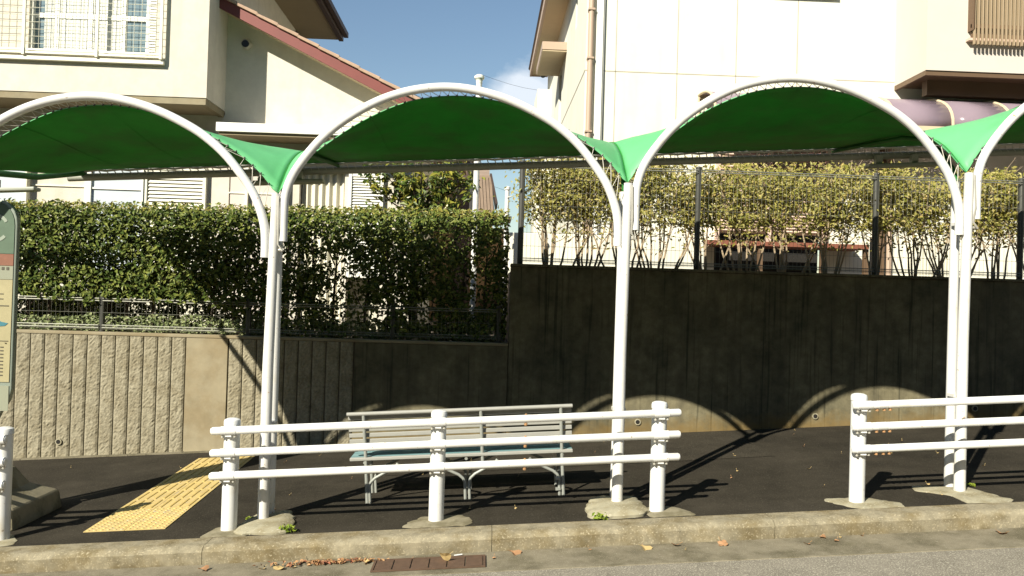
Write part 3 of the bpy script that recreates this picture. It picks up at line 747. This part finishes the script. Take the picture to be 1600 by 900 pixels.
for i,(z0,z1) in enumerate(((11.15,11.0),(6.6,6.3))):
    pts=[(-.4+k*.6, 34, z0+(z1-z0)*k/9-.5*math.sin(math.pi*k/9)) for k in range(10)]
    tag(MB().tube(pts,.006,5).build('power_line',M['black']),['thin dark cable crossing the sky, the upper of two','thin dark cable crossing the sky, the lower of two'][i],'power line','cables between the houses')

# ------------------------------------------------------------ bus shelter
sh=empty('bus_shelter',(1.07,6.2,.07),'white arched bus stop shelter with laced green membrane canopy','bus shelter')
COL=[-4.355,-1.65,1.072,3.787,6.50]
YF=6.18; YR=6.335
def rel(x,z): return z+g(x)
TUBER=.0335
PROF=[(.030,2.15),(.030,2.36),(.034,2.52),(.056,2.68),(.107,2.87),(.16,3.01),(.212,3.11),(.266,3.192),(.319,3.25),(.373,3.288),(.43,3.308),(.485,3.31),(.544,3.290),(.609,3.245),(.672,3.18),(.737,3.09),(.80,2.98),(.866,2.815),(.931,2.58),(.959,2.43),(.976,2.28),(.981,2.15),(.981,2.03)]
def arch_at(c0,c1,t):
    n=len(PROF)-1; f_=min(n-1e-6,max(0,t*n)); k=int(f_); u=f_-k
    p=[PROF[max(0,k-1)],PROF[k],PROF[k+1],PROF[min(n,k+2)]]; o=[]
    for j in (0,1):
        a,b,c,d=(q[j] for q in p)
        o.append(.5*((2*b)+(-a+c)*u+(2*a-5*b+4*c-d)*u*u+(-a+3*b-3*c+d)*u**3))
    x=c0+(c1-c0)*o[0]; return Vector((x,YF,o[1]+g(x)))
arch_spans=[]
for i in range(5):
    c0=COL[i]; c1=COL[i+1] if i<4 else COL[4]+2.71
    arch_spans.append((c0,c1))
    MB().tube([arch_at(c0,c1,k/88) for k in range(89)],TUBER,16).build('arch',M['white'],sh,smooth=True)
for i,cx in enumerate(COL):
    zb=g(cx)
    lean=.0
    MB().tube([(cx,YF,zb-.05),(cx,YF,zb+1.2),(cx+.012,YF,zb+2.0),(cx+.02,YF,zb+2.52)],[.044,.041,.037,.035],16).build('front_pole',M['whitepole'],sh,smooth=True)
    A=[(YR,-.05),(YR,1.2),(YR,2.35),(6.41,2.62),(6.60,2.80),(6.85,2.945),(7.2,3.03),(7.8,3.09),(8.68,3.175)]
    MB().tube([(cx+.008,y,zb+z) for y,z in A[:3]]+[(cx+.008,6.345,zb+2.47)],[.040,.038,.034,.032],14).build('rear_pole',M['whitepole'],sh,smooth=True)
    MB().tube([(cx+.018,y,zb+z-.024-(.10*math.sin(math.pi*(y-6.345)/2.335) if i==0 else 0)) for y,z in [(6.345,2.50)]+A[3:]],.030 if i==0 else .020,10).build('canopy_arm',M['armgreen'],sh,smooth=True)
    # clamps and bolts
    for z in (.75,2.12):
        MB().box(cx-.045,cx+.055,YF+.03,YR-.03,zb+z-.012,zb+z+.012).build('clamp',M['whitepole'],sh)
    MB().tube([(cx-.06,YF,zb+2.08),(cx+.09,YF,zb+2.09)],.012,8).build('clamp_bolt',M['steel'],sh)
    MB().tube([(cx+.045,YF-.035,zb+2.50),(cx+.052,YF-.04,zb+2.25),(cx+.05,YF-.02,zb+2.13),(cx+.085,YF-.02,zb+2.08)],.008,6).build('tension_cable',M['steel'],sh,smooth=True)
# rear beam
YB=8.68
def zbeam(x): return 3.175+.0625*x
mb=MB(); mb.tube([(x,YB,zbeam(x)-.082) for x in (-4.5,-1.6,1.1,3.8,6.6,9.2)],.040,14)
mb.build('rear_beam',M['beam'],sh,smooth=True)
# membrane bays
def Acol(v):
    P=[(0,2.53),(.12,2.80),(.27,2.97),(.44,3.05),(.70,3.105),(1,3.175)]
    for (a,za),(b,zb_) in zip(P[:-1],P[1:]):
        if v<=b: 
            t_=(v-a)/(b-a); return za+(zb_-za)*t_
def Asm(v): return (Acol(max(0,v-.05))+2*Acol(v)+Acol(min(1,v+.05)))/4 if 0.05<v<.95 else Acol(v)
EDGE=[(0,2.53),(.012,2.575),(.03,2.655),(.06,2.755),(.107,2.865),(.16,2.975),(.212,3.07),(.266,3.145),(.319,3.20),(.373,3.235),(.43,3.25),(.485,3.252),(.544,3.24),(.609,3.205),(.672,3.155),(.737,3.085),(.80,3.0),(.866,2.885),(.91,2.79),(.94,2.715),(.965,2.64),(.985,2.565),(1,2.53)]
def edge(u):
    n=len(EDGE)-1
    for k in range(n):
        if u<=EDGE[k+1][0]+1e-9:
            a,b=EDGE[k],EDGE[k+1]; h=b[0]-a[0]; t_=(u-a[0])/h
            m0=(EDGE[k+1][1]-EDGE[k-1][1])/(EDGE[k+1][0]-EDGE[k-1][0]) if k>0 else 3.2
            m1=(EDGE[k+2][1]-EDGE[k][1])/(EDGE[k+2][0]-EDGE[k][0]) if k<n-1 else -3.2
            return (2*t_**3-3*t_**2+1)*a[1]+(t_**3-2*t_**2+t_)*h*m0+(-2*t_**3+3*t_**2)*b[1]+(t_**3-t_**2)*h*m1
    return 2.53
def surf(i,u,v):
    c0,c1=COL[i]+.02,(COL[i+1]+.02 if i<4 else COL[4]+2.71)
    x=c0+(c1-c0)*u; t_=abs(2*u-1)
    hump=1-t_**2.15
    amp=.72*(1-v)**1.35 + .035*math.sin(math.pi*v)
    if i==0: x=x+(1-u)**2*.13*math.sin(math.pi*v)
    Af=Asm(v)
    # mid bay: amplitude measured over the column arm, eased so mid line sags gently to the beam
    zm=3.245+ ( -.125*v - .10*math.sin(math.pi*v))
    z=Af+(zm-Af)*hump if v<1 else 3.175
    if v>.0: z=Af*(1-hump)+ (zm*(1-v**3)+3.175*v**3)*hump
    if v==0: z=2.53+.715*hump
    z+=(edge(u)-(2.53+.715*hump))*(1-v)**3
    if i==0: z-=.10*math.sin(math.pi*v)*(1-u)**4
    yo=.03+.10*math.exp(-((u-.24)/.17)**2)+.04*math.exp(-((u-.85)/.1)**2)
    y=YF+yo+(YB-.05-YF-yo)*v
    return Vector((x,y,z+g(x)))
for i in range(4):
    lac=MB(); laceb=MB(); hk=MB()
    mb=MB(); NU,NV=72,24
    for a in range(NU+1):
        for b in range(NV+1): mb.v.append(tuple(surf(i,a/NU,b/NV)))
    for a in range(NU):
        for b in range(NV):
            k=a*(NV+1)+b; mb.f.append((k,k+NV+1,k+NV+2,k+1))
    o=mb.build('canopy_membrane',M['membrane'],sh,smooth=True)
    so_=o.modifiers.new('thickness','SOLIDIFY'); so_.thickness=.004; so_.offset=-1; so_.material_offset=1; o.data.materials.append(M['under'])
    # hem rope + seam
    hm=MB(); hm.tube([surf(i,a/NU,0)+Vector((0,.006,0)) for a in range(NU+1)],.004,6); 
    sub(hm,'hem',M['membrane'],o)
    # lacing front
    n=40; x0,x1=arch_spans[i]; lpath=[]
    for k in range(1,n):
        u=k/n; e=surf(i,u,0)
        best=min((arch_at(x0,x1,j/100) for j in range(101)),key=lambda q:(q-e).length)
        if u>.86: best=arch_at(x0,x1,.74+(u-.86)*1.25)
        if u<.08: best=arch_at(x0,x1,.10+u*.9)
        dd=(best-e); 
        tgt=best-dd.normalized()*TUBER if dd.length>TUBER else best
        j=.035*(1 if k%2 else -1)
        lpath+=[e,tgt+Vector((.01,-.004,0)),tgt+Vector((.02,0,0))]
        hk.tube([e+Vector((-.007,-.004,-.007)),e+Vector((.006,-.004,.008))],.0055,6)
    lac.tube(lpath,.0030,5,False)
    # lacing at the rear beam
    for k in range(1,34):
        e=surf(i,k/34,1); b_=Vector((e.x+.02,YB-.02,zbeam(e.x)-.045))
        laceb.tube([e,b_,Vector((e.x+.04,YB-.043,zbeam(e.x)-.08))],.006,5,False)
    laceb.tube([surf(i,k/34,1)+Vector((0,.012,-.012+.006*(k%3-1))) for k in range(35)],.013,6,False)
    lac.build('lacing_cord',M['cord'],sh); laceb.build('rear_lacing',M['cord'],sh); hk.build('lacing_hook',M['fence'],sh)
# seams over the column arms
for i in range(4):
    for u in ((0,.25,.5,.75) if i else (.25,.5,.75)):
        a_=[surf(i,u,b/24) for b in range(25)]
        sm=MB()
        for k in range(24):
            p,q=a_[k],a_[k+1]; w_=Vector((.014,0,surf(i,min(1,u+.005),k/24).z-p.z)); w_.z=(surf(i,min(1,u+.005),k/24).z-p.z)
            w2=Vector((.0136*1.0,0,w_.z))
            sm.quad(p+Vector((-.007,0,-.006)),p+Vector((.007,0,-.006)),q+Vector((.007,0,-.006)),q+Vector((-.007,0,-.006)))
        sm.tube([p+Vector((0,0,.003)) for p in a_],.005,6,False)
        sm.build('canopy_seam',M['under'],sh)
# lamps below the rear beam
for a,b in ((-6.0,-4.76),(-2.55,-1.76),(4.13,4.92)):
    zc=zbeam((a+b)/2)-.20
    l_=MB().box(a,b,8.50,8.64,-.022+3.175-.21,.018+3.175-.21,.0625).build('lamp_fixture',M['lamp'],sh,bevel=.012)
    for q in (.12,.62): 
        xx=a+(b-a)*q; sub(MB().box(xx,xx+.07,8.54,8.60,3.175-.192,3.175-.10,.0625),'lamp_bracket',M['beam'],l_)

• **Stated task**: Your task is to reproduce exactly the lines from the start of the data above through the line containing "between the houses')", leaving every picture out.

• **Expected answer**:
Write part 3 of the bpy script that recreates this picture. It picks up at line 747. This part finishes the script. Take the picture to be 1600 by 900 pixels.
for i,(z0,z1) in enumerate(((11.15,11.0),(6.6,6.3))):
    pts=[(-.4+k*.6, 34, z0+(z1-z0)*k/9-.5*math.sin(math.pi*k/9)) for k in range(10)]
    tag(MB().tube(pts,.006,5).build('power_line',M['black']),['thin dark cable crossing the sky, the upper of two','thin dark cable crossing the sky, the lower of two'][i],'power line','cables between the houses')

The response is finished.